The last time I watched the Wizards play on this day definitely made Christmas worse rather than better. The game was in Cleveland against the hated Cleveland Cavaliers who had just eliminated the Wizards from the playoffs during the previous three seasons. The two teams loathed each other. It was perhaps the fiercest rivalry in the NBA at that time and the 2008-2009 season was supposed to be a year in which both teams contended for the NBA crown or at least the Eastern Conference title.
Unfortunately, things never seem to work out for the Wizards the way we fans think they are destined to. Our hope that year was that Gilbert Arenas would return from his major knee injury in the spring of 2007 at full strength after being limited to a handful of games the previous season and that his return, along with a mix of veterans and younger draft picks would yield a Wizards squad better than the team which had made the playoffs the prior four years. It didn't work out that way. Gilbert, as it turned out, was no longer Agent Zero and we lost Brendan Haywood, one of the only Wizards inclined to play any defense, during the preseason for the entire year. On Christmas morning, the Wizards were 4-22. The Cavaliers were 24-4.
That year the Wizards put up a pretty good fight after getting behind early, but ultimately fell to the Cavs 93-89. I'm hoping this year's game, set for a noon tip-off against the mostly hapless New York Knicks at Madison Square Garden, will go the same way our last Christmas game went, with the team with the better record prevailing once again. The Wizards are prone to lapses in concentration and this is an ideal trap game early in the day against a seemingly easy opponent. Just for the record, the Cavaliers didn't win the Eastern Conference in 2009 either. The Orlando Magic knocked them off in the Conference Finals.
Regardless of the outcome of the game, this Christmas is incredibly special for our family because my niece is two and half or so years old and at this point in her life understands what presents are. She may not understand why they are here or how they got here but she knows there may be something new and exciting beneath the brightly colored wrapping paper that might distract her for a few minutes, an hour or so, or the better part of the next year or two. We'll see how that goes when she gets here in a couple of hours and the tearing open of presents begins, likely accompanied by a lot of shrieking and looks of wonderment. This will likely outweigh any sort of joy from a Wizards victory. Those are not words I write lightly.
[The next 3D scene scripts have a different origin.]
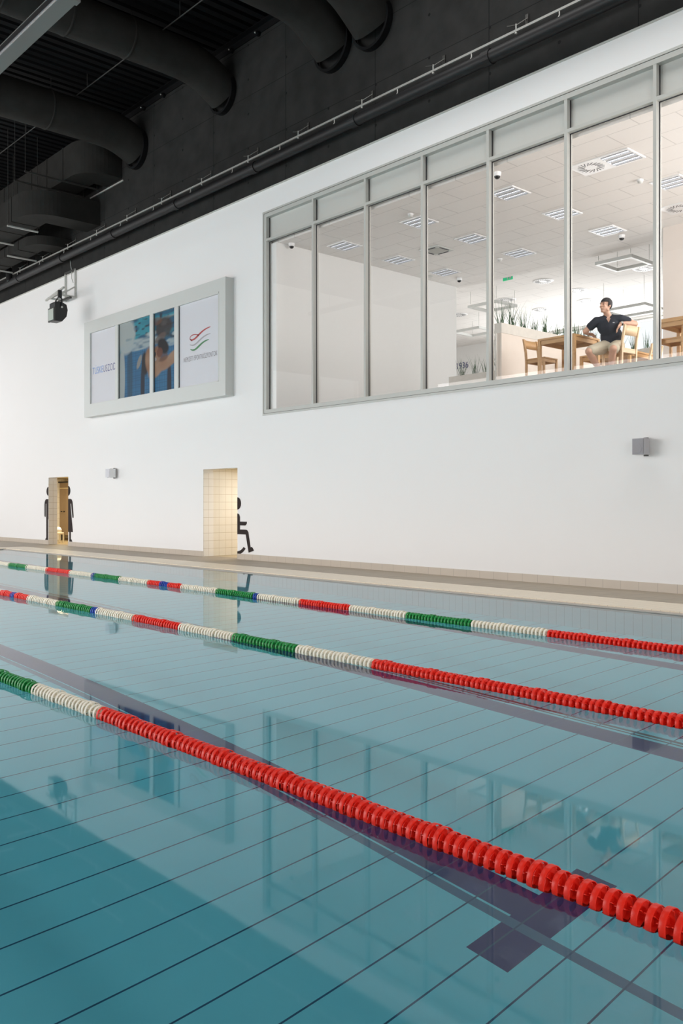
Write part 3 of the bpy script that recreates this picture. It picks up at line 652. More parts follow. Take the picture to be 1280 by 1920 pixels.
def lduct(xw, w_, yf, dep, z0, z1, rad, xfar, label):
    """rectangular duct: from the wall towards the viewer, then a quarter bend to the left"""
    t = thing('rectangular_duct', label, 'air duct')
    outer = [(xw, D-.04)]+[(xw-rad+rad*math.cos(a), yf+rad-rad*math.sin(a)) for a in [PI/2*i/12 for i in range(13)]]+[(xfar, yf)]
    ri = max(.08, rad-dep); inner = [(xfar, yf+dep)]+[(xw-rad+ri*math.cos(a) if rad > dep else xw-w_, yf+rad-ri*math.sin(a)) for a in [PI/2*i/12 for i in range(12, -1, -1)]]+[(xw-w_, D-.04)]
    inner = [(min(a, xw-w_), c) for a, c in inner]
    b = B(); b.prism(outer+inner, z0, z1, DUCT, 'xy'); b.obj('duct_body', parent=t)
    for x in [xw-rad-.5-1.1*i for i in range(int((xw-rad-xfar)/1.1))]:
        b = B(); b.box((x-.02, yf-.015, z0-.015), (x+.02, yf+dep+.01, z1+.01), DUCT); b.obj('flange', parent=t)
    return t
lduct(-24.74, .85, 10.42, .85, 9.74, 10.45, .9, -35, 'lower flat black rectangular duct bending into the wall at the left')
lduct(-23.39, .95, 11.38, .8, 10.80, 11.75, .85, -30, 'upper boxy black duct with a rounded bend just above the lower one')
lduct(-26.65, .8, 11.32, .7, 9.44, 9.72, .7, -35, 'shallow black duct tucked beneath the lower rectangular duct')
def trapeze(x, y0, y1, z, ztop, label):
    t = thing('trapeze_hanger', label, 'hanger', (x, (y0+y1)/2, z), 0, 'steel trapeze hangers for the ducts'); h = (y1-y0)/2
    b = B(); b.box((-.025, -h, -.02), (.025, h, .02), GALV if z < 10 else DARKROD); b.obj('bar', parent=t)
    for s in (-1, 1):
        b = B(); b.tube([(0, s*(h-.02), -.05), (0, s*(h-.02), ztop-z)], .007, DARKROD, 6); b.obj('rod', parent=t)
trapeze(-24.64, 10.2, 12.42, 10.765, ZC, 'upper steel trapeze bar on thin rods below the left round duct')
trapeze(-25.53, 10.26, 12.42, 10.765, ZC, 'second steel trapeze bar hanging just left of the upper one')
trapeze(-26.35, 10.38, 11.325, 9.66, ZC, 'short bright trapeze bar under the bend of the lower rectangular duct')
trapeze(-28.2, 10.38, 11.325, 9.66, ZC, 'bright trapeze bar under the straight part of the lower rectangular duct')
trapeze(-28.6, 11.275, 12.24, 9.40, ZC, 'bright bar under the shallow black duct near the left edge')
trapeze(-30.6, 11.275, 12.24, 9.40, ZC, 'leftmost bright bar beneath the black ducts')
b = B(); b.box((-25.35, 12.53, 10.70), (-23.3, 12.56, 10.735), GALV); tag(b.obj('wall_rail'), 'short pale rail on the dark wall beneath the upper boxy duct', 'rail')
for y, lb in ((10.6, 'thin dark conduit crossing under the ribbed ceiling between the round ducts'),):
    cc = thing('ceiling_conduit', lb, 'conduit')
    b = B(); b.tube([(-30, y, 12.2), (-10, y, 12.2)], .014, DARKROD, 8); b.obj('tube', parent=cc)
    for x in (-25.5, -21.6, -17.1, -13): b = B(); b.tube([(x, y, 12.2), (x, y, ZC)], .008, DARKROD, 6); b.obj('clip', parent=cc)
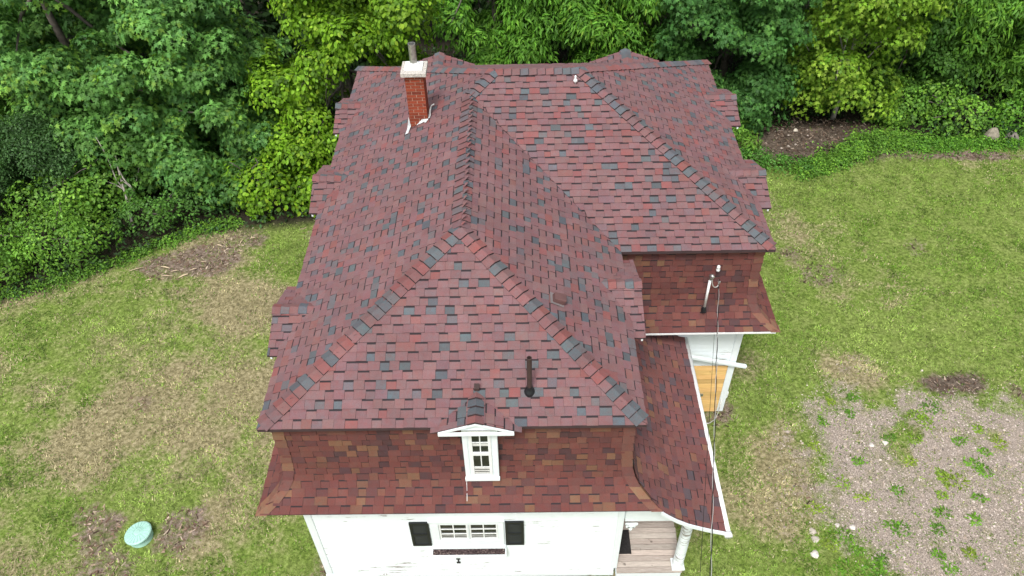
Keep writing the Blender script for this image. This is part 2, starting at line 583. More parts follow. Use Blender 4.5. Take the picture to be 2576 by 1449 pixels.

For my part, I'm hoping Santa brings me some Wizards loot and a Wizards victory to help my turkey and everything else I plan to eat as part of my minimum three platefuls of food go down a little smoother. I'm making my family wait about a half an hour longer to eat today and I appreciate that just as much as I appreciate the NBA scheduling this as a road game; I know there's no way my mom lets me go to a game on Christmas Day. For everyone else that reads this, including the dozen or so people who read this blog semi-regularly, I hope the rest of Wizards fans out there have a happy Christmas day. Go Wizards!